Porque hay envida de la buena, esa con la que realmente te alegras de qué cosas buena le pasen a los demás. Y hay envida de la mala: la que te hace odiar al envidiado.
Y yo, lo reconozco, tengo, alguna vez que otra, envidia de la mala. Y eso me hace odiar (aunque sea por unos instantes) a la gente que quiero.
Y pensaréis que por esto soy mala persona o una egoísta, por «odiar» a la gente que quiero en lugar de alegrarme por ellos. Pero es que… Estoy muy harta.
Harta de estar al lado de Lidia con sus modelitos impecables únicos para cada ocasión, mientras yo llevo las mismas tres camisetas desde hace 5 años ya sea viernes noche, domingo mañana o martes a medio día. Envidia de la mala.

Cansada de que Lucía sea capaz de sacar tiempo para madrugar, ir, venir, salir, estar a comer, a cenar y a recenar, apuntarse al partido de pádel y a las cañas después… Envidia de la mala. Yo que me levanto a media mañana, necesito siesta y parezco cenicienta, a las 00:00 me convierto en calabaza.

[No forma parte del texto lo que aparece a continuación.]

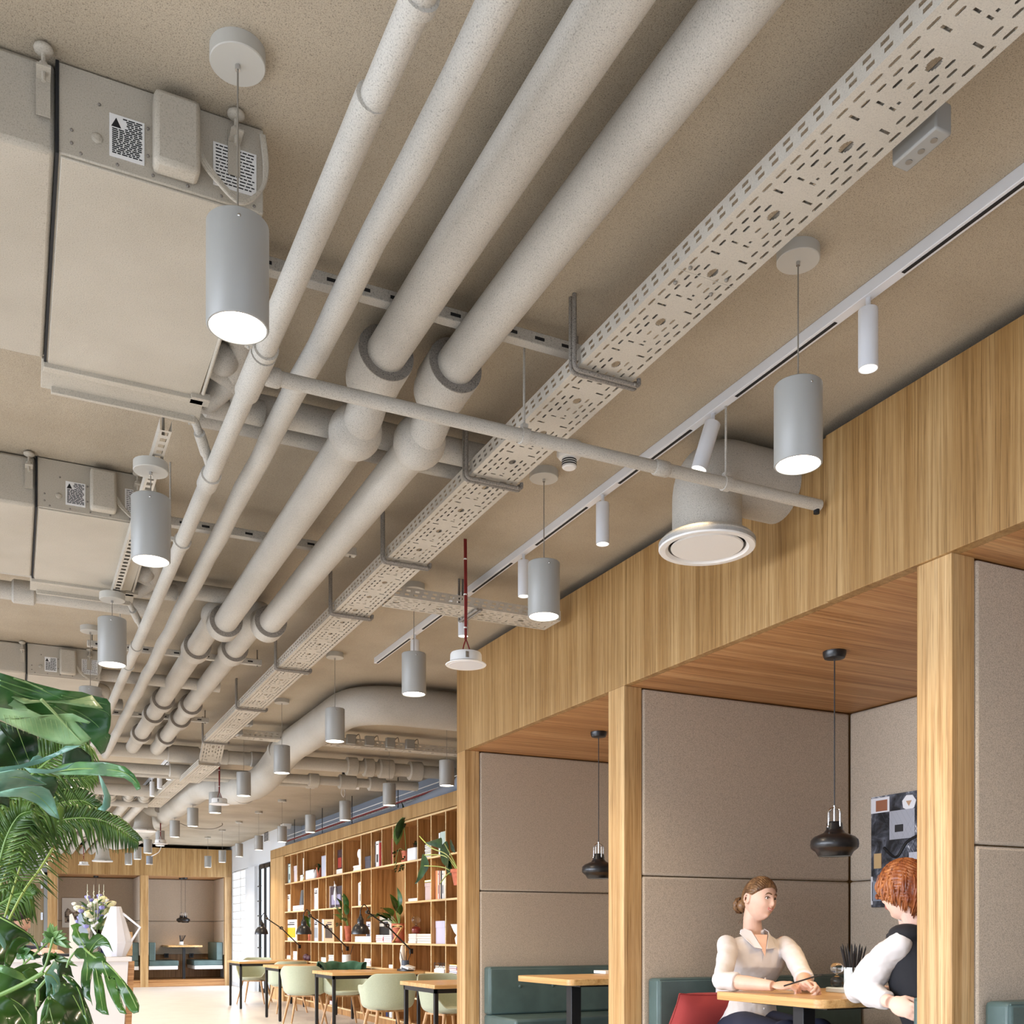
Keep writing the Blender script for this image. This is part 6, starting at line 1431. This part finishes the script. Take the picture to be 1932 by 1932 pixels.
# ---------------------------------------------------------------- foreground plants
def traced(name, mat, parent, pts, D0, dx=0., dy=0., wave=.012, wf=.05, th=.0012, bow=.0, ribs=(), ribmat=None, cuts=3):
    """a leaf cut to an outline, standing at its own distance, bent and rippled in depth, with thickness"""
    cx0 = sum(p[0] for p in pts)/len(pts); cy0 = sum(p[1] for p in pts)/len(pts); W = max(max(abs(p[0]-cx0) for p in pts), 1)
    def dep(x, y): u = (x-cx0); v = (y-cy0); return D0+dx*u+dy*v+bow*((u/W)**2)+wave*sin(u*wf+v*wf*.6)+wave*.5*sin(v*wf*1.7+1)
    bm = bmesh.new(); vs = [bm.verts.new((x, y, 0)) for x, y in pts]
    for tr in tessellate_polygon([[V((x, y, 0)) for x, y in pts]]): bm.faces.new([vs[i] for i in tr])
    for c_ in range(cuts):
        long_ = [e for e in bm.edges if e.calc_length() > 9]
        if not long_: break
        bmesh.ops.subdivide_edges(bm, edges=long_, cuts=1); bmesh.ops.triangulate(bm, faces=bm.faces[:])
    for v in bm.verts: v.co = at(v.co.x, v.co.y, D=dep(v.co.x, v.co.y))
    m = MB(); bm.verts.index_update(); m.add([v.co.copy() for v in bm.verts], [tuple(v.index for v in f.verts) for f in bm.faces]); bm.free()
    o = m.build(name, mat, parent, smooth=180, mods=[('SOLIDIFY', dict(thickness=th, offset=0))])
    if ribs:
        m = MB()
        for R in ribs:
            P = [at(x, y, D=dep(x, y)-.0045) for x, y in R[1]]; n = len(P); sp = spline(P, 5); k = len(sp); m.tube(sp, [R[0]*(1-.75*i/(k-1)) for i in range(k)], 6)
        m.build('vein', ribmat or M_['stem'], o)
    return o
def k6(P): return [(x/7.155, 1700+y/7.155) for x, y in P]
def k5(P): return [(x/7.727, 1250+y/7.727) for x, y in P]
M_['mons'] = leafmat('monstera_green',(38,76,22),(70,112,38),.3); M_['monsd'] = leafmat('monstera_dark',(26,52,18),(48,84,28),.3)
# planter below the frame
t = thing('planter_box', 'dark planter trough at the lower left holding the foreground plants', 'planter', (-.2,2.6,0))
m = MB(); m.box((-.75,1.75,0),(.12,3.45,.46)); m.build('trough', M_['lampblk'], t, bevel=.01); bx((-.72,1.78,.46),(.09,3.42,.47)).build('soil', M_['soil'], t)
t = thing('banana_plant', 'large leaved tropical plant with broad torn leaves at the left edge', 'plant', (-.15,2.0,.47))
for P, r in (([(-.15,1.95,.47),(-.14,1.93,1.2),(-.16,1.9,1.62)],.022),([(-.13,2.02,.47),(-.12,1.98,1.1),(-.08,1.95,1.50)],.016)): m = MB(); m.tube(spline(P,6),r,10); m.build('stem', M_['stem'], t)
T1 = [(-120,60),(0,150),(200,210),(620,330),(900,400),(1200,430),(1350,480),(1560,530),(1610,600),(1620,800),(1610,920),(1575,1030),(1615,1060),(1590,1150),(1530,1300),(1470,1340),(1400,1240),(1200,1000),(1000,830),(800,800),(400,720),(0,650),(-150,580)]
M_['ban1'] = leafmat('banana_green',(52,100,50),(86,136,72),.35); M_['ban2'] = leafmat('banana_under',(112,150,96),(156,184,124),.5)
traced('leaf', M_['ban1'], t, k5(T1), 1.85, dx=.0006, dy=.0006, wave=.01, ribs=[(.0016,k5(p)) for p in ([(0,260),(500,420),(1000,560),(1500,700),(1600,780)],[(700,600),(1100,700),(1400,900),(1560,1120)],[(200,230),(600,380),(900,530)],[(900,480),(1300,560),(1560,610)],[(800,640),(1150,860),(1480,1230)],[(0,330),(350,480),(700,560)],[(350,270),(700,440),(950,540)])], ribmat=bmat('5f8a4c'))
T2 = [(-150,520),(0,560),(200,620),(410,680),(600,770),(800,760),(1050,740),(1320,870),(1290,890),(1080,850),(1330,1110),(1190,1220),(1060,1200),(900,1190),(700,1130),(540,1070),(380,1000),(200,930),(0,830),(-150,760)]
traced('leaf', M_['ban2'], t, k5(T2), 1.80, dx=-.0004, dy=.0012, wave=.006, ribs=[(.003,k5([(600,540),(820,760),(1000,960),(1180,1150)]))]+[(.0007,k5([(a,760+a*.1),(a+60,1000+a*.12)])) for a in range(60,1000,75)], ribmat=bmat('8ea66c'))
T2b = [(-150,250),(0,360),(200,480),(450,545),(850,560),(1100,540),(1340,480),(1400,560),(1500,670),(1200,640),(900,590),(620,575),(350,600),(200,520),(0,420),(-150,330)]
traced('leaf', M_['ban2'], t, k5(T2b), 1.79, dx=.0005, dy=-.001, wave=.006)
traced('leaf', M_['ban2'], t, k5([(-100,380),(0,370),(180,500),(350,610),(420,690),(300,700),(0,570),(-100,540)]), 1.77, wave=.004)
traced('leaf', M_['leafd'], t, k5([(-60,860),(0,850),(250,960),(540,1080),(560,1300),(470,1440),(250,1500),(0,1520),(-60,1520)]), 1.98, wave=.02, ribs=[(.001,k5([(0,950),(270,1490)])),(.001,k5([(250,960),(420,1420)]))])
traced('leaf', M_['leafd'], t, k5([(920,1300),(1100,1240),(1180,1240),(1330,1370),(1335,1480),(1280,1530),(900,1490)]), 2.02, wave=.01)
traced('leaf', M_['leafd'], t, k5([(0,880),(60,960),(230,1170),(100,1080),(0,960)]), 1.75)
traced('leaf', M_['ban2'], t, k5([(930,1060),(1020,980),(1060,1190),(960,1210),(900,1260)]), 1.86)
traced('leaf', M_['leafb'], t, k5([(-60,1560),(0,1530),(300,1490),(600,1400),(860,1290),(960,1215),(1180,1210),(900,1330),(600,1470),(300,1545),(0,1600),(-60,1610)]), 1.84, bow=-.05)
traced('leaf', M_['leafb'], t, k5([(350,1530),(700,1560),(900,1540),(1090,1455),(980,1550),(700,1620),(440,1610)]), 1.82)
traced('leaf', M_['ban1'], t, [(90,1457),(120,1442),(150,1437),(200,1438),(235,1446),(252,1460),(263,1478),(265,1488),(258,1491),(250,1478),(235,1468),(200,1464),(150,1462),(110,1462)], 1.9, dx=-.0012, ribs=[(.002,[(95,1456),(160,1450),(230,1456),(258,1478)])])
traced('leaf', M_['leafb'], t, [(186,1460),(192,1468),(200,1483),(209,1505),(207,1522),(198,1531),(184,1527),(193,1519),(197,1503),(190,1478)], 1.88, bow=.02)
M_['leafg'] = leafmat('leaf_glaucous',(92,140,118),(136,176,150),.42)
traced('leaf', M_['leafg'], t, [(-20,1459),(0,1457),(28,1452),(50,1455),(60,1464),(88,1480),(65,1482),(35,1489),(0,1497),(-20,1499)], 1.66, dy=.002, ribs=[(.0012,[(-15,1475),(30,1466),(85,1480)])])
traced('leaf', M_['leafg'], t, [(-20,1499),(20,1489),(52,1484),(78,1484),(93,1491),(102,1508),(112,1545),(95,1538),(70,1516),(38,1503),(0,1503),(-20,1512)], 1.68, dy=.0015, ribs=[(.0012,[(-10,1500),(60,1495),(110,1543)])])
traced('leaf', M_['leafd'], t, [(-10,1500),(18,1505),(18,1524),(0,1516),(-10,1518)], 1.72)
traced('leaf', M_['leafd'], t, [(60,1462),(105,1465),(110,1480),(98,1510),(104,1545),(90,1530),(70,1505)], 2.0)
traced('leaf', M_['leafb'], t, k5([(440,1440),(480,1380),(560,1350),(620,1380),(560,1420)]), 1.9)
# palm
t = thing('palm_plant', 'feathery palm with arching fronds behind the broad leaves at the left', 'plant', (-.1,2.75,.47))
random.seed(5)
def frond(pts, D0, D1, L, n=46, droop=.5, both=True, wid=.0045, mat=None, name='frond'):
    n0 = len(pts); P = spline([at(x, y, D=D0+(D1-D0)*i/(n0-1)) for i, (x, y) in enumerate(pts)], 10); k = len(P); st = MB(); st.tube(P, [.0045*(1-.8*i/k) for i in range(k)], 6)
    fo = st.build(name, M_['stem'], t); m = MB()
    for i in range(n):
        s = .12+.88*i/n; q = s*(k-1); j = min(int(q), k-2); p = P[j].lerp(P[j+1], q-j); tg = (P[j+1]-P[j]).normalized(); ln = L*(sin(pi*min(1,s*.8+.18))**.6)*random.uniform(.85,1.1)
        sd = tg.cross(-FW).normalized()
        for sg in ((-1,1) if both else (1,)):
            d = (tg*.55+sd*sg*.8+FW*random.uniform(-.25,.25)).normalized(); e = p+d*ln*.55; e2 = p+d*ln*.9-UP*ln*droop; mid = (p+e)/2
            w = wid; pl = [p, mid, e, e2]; wd = tg*.7+FW*.5; wd.normalize(); ws = [w*.4, w, w*.8, .0005]; vs = []
            for a, b in zip(pl, ws): vs += [a-wd*b, a+wd*b]
            m.add(vs, [(0,1,3,2),(2,3,5,4),(4,5,7,6)])
    m.build('leaflet', mat or M_['palm'], fo, smooth=180, mods=[('SOLIDIFY', dict(thickness=.0006, offset=0))])['kind'] = 'stuff'
frond([(-30,1700),(10,1620),(60,1572),(130,1545),(200,1550),(262,1588)], 2.9, 2.8, .085, 70, .5)
frond([(-20,1640),(30,1570),(90,1525),(150,1510),(185,1528)], 3.0, 3.0, .09, 50, .4)
frond([(-30,1600),(20,1500),(80,1445),(140,1395),(160,1385)], 2.6, 2.5, .12, 46, .3)
frond([(-30,1560),(20,1480),(60,1430),(110,1400),(135,1395)], 3.1, 3.0, .13, 46, .1)
frond([(-40,1760),(0,1690),(50,1620),(70,1540),(75,1480)], 3.0, 3.1, .13, 50, .35)
frond([(-40,1660),(-10,1600),(20,1550),(60,1520),(110,1515)], 2.7, 2.7, .12, 46, .5)
frond([(-30,1620),(0,1560),(30,1500),(60,1470),(90,1465)], 2.8, 2.8, .11, 44, .5)
frond([(-20,1720),(10,1700),(30,1688),(50,1685),(62,1690)], 2.8, 2.8, .07, 30, .6)
frond([(-30,1720),(-5,1640),(12,1580),(35,1540),(60,1530)], 2.5, 2.5, .11, 40, .4)
frond([(60,1480),(100,1470),(150,1468),(180,1462)], 3.1, 3.1, .06, 30, .3)
for P in ([(-10,1790),(40,1690),(75,1640),(100,1600)],[(-20,1720),(20,1620),(40,1530)],[(0,1760),(30,1660),(50,1600)],[(-10,1660),(40,1560),(110,1500)]):
    m = MB(); m.tube(spline([at(x,y,D=2.7) for x,y in P],6),.003,6); m.build('stem', bmat('8a9a40'), t)
m = MB(); m.tube([(-.1,2.75,.47),(-.16,2.7,1.0),(-.15,2.65,1.3)],.02,8); m.build('trunk', M_['stem'], t)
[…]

Y muy asqueada de gente como Claudia. No sólo siempre está perfecta: pelo, maquillaje, uñas, ropa, zapatos y complementos. También es majísima, muy simpática y cariñosa hasta decir basta. Es que es divina, anda divina, habla divina… Así le va: éxito laboral, éxito amoroso, éxito, éxito, éxito… Y se lo merece, claro, pero que envidia… De la mala.
Porque al lado de ellas yo soy, como mucho, la maja. Y eso… Eso cansa un poco.
Aunque valorándolo de forma objetiva… Yo ahorro mucho tiempo, dinero y, sobretodo, comeduras de tarro. Porque, de vez en cuando (lo sé yo), mis queridas Divinas se ven inseguras, incluso con miedo, si se les cae su escudo protector.
Ahí es donde ellas me envidian a mí, envidia de la mala. Es la ventaja de no seguir los patrones de la moda (ni del buen gusto), no acicalarse en exceso (con ir limpia suficiente) y hacer caso a las señales de mi cuerpo (y dormir como una marmota).
Así que, aunque hay momentos que me apetece hacerles vudú, lo pienso y… Mí envidia por la suya. Envidia de la Mala.